Ferrin's involvement in the arts community is not unusual for local residents. Suky Werman, who with her husband, Tom, owns the Stonover Farm inn and the Barn Gallery, which showcases craft along with fine art and is located on the property, compares the area to a college campus where everyone has something to offer and supports others in their endeavors. "There is an openness to this community," she says. The Wermans moved to the Berkshires in 2002 after living in Los Angeles for 25 years, where Tom was a music producer and Suky a teacher. While their Hollywood lifestyle may have been glamorous, the couple decided they needed a change. They began searching for a place to open a bed-and-breakfast, and when Tom drove past Stonover Farm, he knew he'd discovered exactly what they were looking for.

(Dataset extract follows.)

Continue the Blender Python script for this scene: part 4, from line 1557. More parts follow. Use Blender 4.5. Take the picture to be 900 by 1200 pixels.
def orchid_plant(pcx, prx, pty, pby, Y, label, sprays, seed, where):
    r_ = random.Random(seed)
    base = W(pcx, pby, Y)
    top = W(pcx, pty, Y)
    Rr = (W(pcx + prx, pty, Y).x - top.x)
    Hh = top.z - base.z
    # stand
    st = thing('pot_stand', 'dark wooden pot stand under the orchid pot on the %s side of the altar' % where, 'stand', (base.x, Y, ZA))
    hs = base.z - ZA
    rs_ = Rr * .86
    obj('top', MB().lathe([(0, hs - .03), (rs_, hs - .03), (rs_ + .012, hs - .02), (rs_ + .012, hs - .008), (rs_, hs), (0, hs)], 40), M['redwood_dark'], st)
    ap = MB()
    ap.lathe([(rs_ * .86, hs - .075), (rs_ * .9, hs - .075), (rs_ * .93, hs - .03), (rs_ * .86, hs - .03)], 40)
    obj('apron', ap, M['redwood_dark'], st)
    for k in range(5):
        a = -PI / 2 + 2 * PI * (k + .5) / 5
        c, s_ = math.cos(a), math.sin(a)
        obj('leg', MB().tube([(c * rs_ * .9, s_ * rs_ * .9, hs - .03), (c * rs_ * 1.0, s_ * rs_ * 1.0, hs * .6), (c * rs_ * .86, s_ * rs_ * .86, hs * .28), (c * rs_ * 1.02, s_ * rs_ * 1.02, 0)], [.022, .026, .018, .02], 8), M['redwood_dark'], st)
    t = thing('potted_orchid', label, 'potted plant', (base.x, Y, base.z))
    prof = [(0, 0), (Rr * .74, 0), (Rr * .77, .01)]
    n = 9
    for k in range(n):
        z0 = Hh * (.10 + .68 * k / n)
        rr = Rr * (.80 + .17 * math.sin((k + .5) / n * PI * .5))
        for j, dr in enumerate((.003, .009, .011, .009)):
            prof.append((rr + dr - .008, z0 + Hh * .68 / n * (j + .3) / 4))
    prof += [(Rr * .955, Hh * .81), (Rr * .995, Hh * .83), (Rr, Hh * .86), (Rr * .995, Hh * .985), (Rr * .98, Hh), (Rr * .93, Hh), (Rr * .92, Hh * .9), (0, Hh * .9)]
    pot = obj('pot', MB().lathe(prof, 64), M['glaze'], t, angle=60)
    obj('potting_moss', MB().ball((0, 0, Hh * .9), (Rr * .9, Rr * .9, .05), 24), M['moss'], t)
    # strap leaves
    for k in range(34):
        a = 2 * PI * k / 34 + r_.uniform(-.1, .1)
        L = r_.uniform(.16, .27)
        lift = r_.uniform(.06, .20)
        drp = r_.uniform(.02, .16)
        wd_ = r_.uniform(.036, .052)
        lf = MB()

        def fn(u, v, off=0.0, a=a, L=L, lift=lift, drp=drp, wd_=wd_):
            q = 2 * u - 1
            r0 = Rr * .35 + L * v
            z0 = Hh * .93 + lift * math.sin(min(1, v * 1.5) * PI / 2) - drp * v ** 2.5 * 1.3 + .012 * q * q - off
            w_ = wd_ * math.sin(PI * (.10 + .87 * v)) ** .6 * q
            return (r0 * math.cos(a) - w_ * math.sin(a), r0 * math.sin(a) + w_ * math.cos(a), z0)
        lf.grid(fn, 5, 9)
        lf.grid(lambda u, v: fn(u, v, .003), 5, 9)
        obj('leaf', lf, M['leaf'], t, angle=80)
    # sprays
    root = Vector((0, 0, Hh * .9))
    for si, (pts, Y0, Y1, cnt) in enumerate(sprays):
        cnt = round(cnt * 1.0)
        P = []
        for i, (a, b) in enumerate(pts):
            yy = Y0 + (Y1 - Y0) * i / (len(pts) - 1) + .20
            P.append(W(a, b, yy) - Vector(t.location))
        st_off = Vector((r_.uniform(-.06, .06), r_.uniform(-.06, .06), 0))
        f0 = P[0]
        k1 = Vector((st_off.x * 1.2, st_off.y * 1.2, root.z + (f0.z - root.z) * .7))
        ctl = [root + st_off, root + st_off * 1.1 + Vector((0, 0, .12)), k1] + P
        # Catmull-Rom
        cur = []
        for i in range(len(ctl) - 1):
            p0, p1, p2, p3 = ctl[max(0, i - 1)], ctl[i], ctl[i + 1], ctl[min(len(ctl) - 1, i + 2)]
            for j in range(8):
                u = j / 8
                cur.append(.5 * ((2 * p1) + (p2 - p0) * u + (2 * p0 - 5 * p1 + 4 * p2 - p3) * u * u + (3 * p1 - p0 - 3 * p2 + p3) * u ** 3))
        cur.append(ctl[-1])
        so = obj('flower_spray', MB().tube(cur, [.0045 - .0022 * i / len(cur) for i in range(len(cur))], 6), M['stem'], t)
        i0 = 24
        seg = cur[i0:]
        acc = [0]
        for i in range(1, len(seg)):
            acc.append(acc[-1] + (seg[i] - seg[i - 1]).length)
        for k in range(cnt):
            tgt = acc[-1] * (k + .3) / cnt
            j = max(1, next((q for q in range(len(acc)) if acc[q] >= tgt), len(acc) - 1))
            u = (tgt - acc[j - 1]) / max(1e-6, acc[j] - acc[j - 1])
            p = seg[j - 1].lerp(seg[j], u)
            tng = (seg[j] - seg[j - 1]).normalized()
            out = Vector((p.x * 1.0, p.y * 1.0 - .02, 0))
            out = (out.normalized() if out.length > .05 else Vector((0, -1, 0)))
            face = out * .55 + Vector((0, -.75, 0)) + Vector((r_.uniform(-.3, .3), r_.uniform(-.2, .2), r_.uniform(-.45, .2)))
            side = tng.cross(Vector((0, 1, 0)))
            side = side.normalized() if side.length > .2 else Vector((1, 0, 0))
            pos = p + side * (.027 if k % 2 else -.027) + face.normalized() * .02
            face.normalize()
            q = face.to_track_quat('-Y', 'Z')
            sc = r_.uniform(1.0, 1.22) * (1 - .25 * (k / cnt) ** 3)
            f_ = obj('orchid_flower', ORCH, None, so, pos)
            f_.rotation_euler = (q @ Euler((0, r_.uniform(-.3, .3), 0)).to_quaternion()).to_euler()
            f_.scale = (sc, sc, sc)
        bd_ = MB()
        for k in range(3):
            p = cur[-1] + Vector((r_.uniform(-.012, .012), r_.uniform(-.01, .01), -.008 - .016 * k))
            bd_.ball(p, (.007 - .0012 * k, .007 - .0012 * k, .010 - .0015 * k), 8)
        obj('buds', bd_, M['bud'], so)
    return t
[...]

"It's an area that has a constant ebb and flow to it," explains Sienna Patti, owner of Sienna Gallery, of the Berkshires' appeal, especially to craftspeople. Patti, who is the daughter of the noted glass artist Tom Patti, has lived in the area her entire life, aside from her college years spent at New York University. "The quality of life has a slow food aspect. You can make time in your life to be more thoughtful when you don't have the hustle and bustle around you, and craft stems from thoughtfulness."

The strong art scene in the Berkshires is partly the result of the overflow of artists from Pioneer Valley, some 25 miles away, which experienced its own artistic flowering several decades ago. Geoffrey Post, who with his wife, Linda, founded the Paradise City Arts Festival, a bi-annual art and craft event, saw the surge when she and her husband moved to Northampton in the late 1970s. "We were in the right place in the right time," she says. "It just all came together. It was around 1979 or '80 when the renaissance really started to happen."

A three-day-weekend tour of the Berkshires and Pioneer Valley provides a taste of all that the area offers-although it is too spread out to see it all. Many credit the local colleges-University of Massachusetts Amherst, Amherst College, Smith, Hampshire and Mount Holyoke-for the vibrant culture. "There's an intellectual life out there," glassblower Josh Simpson says. "You can see or listen to a plethora of interesting speakers. There's always great music to listen to."

"There is a historical vernacular to the culture," adds Mark Shapiro, a ceramist who grew up in New York City but, like many craftspeople, found Western Massachusetts to be the perfect place to settle down. "The architecture is aesthetically beautiful and we still have the cultural access," he says.

Because of the nature of their work, many makers could choose to live anywhere in the world, but most don't see themselves leaving. "Besides the cold winters there really aren't any negative aspects to living here," explains Hoadley. "I love the tenor of the place. The people who choose to settle in the Berkshires tend to be a little more progressive." And, of course, the beauty of the area is undeniable, as Simpson points out. "I look out my window," he says, "and I see where the earth meets the sky."